This week read about Jeff Green donating to an LGBT group in Utah, and an LGBT club granted equal rights as other clubs after a lawsuit in Indiana.

Billionaire Leaves LDS Church, Donates to LGBT Group

Jeff Green, reportedly the richest person from Utah, announced his exit from the Church of Latter-day Saints, also known as the Mormon church. He wrote a letter that was critical of the church and made a $600,000 donation to Equality Utah, an LGBT advocacy group.

Green became an inactive member of the church a decade ago, but in December he requested to be officially removed.

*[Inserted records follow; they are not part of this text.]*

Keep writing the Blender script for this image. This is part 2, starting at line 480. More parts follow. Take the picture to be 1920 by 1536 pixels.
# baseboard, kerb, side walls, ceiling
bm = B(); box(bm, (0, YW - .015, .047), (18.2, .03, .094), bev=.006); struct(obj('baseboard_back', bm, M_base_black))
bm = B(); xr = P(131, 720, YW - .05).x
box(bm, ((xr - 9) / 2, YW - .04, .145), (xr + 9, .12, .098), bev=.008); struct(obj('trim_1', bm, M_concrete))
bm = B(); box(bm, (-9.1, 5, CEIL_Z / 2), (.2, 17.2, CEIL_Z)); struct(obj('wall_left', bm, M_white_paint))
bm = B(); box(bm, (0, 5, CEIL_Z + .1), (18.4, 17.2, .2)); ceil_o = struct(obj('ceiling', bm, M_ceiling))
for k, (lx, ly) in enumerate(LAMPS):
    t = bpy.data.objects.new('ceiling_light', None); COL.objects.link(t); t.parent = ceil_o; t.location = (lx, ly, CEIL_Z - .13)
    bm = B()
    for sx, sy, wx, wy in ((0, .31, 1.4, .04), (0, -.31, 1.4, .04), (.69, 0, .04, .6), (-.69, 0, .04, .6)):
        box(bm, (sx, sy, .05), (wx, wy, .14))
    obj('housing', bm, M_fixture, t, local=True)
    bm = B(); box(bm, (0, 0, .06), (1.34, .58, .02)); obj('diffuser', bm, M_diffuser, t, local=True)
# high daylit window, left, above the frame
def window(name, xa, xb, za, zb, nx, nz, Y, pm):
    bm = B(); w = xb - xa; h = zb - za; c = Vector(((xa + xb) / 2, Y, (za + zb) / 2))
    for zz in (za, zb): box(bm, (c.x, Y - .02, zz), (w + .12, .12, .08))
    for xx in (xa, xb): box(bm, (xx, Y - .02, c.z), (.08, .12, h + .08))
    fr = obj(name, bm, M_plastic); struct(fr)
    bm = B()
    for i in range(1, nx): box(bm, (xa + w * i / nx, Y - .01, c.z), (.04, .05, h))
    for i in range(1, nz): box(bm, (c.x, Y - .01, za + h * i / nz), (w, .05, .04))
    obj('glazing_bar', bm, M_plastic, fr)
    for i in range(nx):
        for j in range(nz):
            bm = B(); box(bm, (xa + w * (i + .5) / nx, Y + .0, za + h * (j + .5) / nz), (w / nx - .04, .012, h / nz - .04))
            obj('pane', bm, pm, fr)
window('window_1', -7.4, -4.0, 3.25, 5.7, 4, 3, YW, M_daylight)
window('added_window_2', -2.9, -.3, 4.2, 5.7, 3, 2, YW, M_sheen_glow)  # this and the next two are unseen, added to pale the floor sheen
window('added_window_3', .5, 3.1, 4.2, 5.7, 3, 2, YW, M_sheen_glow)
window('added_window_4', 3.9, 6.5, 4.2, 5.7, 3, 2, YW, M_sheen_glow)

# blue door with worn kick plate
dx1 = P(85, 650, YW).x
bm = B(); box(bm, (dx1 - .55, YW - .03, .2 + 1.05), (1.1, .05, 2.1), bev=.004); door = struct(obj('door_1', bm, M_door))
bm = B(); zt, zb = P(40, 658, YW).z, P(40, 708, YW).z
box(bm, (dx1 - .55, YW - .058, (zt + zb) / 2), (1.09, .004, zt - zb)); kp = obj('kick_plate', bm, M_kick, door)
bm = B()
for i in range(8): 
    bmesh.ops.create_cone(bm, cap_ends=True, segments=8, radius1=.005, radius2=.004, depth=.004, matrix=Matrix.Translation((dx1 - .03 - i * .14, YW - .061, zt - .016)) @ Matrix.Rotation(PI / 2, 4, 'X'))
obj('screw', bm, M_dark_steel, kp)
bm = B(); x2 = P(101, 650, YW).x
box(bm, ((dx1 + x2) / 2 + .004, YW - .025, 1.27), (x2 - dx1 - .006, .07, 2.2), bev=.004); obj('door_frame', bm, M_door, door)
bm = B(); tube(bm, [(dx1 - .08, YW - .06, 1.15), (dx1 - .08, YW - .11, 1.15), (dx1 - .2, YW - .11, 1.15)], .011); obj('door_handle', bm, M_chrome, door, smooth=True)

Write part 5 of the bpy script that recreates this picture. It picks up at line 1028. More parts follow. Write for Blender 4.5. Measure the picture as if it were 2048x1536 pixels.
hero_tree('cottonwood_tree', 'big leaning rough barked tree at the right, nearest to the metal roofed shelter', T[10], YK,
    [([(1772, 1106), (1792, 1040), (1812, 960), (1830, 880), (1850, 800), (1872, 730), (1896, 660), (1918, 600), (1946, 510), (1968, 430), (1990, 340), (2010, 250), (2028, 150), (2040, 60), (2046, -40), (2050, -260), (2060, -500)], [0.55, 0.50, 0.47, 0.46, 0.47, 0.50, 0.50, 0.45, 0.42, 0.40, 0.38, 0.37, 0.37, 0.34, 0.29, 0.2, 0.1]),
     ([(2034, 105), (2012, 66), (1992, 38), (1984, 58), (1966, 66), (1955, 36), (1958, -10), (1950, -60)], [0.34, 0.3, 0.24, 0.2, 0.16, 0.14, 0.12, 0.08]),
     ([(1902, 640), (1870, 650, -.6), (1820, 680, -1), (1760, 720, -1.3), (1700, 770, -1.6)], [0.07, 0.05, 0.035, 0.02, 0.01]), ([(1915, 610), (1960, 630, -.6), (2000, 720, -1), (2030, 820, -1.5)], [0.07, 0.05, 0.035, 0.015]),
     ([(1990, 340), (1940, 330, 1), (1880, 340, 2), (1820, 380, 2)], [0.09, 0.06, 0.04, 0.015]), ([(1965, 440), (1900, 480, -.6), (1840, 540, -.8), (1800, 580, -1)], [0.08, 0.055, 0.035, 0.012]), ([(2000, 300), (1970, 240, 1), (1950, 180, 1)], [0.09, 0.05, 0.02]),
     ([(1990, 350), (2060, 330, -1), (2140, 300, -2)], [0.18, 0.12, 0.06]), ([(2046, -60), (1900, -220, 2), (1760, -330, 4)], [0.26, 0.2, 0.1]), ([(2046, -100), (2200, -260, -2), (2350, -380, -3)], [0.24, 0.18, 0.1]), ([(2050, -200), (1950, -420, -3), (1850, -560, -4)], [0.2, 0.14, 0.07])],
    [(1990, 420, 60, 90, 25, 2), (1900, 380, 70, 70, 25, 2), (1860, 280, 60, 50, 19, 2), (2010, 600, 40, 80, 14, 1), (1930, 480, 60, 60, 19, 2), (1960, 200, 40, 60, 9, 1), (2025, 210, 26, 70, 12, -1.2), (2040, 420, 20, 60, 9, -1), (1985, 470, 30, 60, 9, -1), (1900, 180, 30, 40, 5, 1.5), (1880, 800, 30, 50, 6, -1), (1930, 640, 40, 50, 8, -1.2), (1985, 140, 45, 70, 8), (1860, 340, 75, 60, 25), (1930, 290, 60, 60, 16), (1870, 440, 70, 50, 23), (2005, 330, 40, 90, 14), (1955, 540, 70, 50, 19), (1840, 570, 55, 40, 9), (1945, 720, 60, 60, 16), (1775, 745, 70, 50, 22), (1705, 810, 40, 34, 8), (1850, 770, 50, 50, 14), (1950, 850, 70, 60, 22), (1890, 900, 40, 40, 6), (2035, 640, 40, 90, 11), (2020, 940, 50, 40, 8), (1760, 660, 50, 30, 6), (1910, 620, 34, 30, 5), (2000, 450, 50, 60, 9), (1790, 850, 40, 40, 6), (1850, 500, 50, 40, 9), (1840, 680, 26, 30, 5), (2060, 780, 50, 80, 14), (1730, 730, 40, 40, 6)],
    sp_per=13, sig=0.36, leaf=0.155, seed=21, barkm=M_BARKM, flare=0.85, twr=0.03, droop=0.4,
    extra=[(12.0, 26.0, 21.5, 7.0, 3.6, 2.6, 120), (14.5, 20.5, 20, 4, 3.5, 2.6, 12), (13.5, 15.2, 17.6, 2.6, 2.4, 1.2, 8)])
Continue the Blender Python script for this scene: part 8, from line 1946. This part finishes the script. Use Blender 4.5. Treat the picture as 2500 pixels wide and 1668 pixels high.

According to NBC News, about half of the donation will create a scholarship fund for LGBT Utah students. This can also include students at Brigham Young University who "may need or want to leave.” The university is sponsored by the church and is Green’s alma mater.

“We made this investment sizable and publicly to send a message that Equality Utah isn’t going anywhere,” Green wrote in his letter to the church’s president, and added that he hopes his donation is the first of many.

Green also wrote that he believes the church has "hindered global progress in women’s rights, civil rights and racial equality, and LGBTQ+ rights.”

Neither Green, the church president nor the university have responded to NBC’s requests for comment.

Gay-Straight Alliance Club Granted Equal Rights After Lawsuit

Club

Pendleton Heights High School. Photo via Facebook.

The American Civil Liberties Union (ACLU) of Indiana filed a lawsuit in September on behalf of Pendleton Heights High School’s gay-straight alliance (GSA) student organization. U.S. District Court Judge James Sweeney has issued an order requiring that the school give the club the same rights as its other student-led groups.

“The student-led Gay-Straight Alliance group at Pendleton Heights High School must be treated in the same manner that all other student groups are treated,” the ACLU wrote in a statement.

Students claim that though they have been allowed to create the group, the school hasn’t let them advertise its existence on school bulletin boards, the school radio, or anywhere on the property; which other organizations on the campus are allowed to do, the IndyStar reported.

The order requires that Pendleton allow the GSA to advertise, raise funds, and be listed in its handbook while litigation is still ongoing.

In a news release, the ACLU said that the schools’ unequal treatment of the GSA "severely hindered its purpose as a place of shelter, support, and education, not just for LGBTQ students, but for all Pendleton Heights High School students.”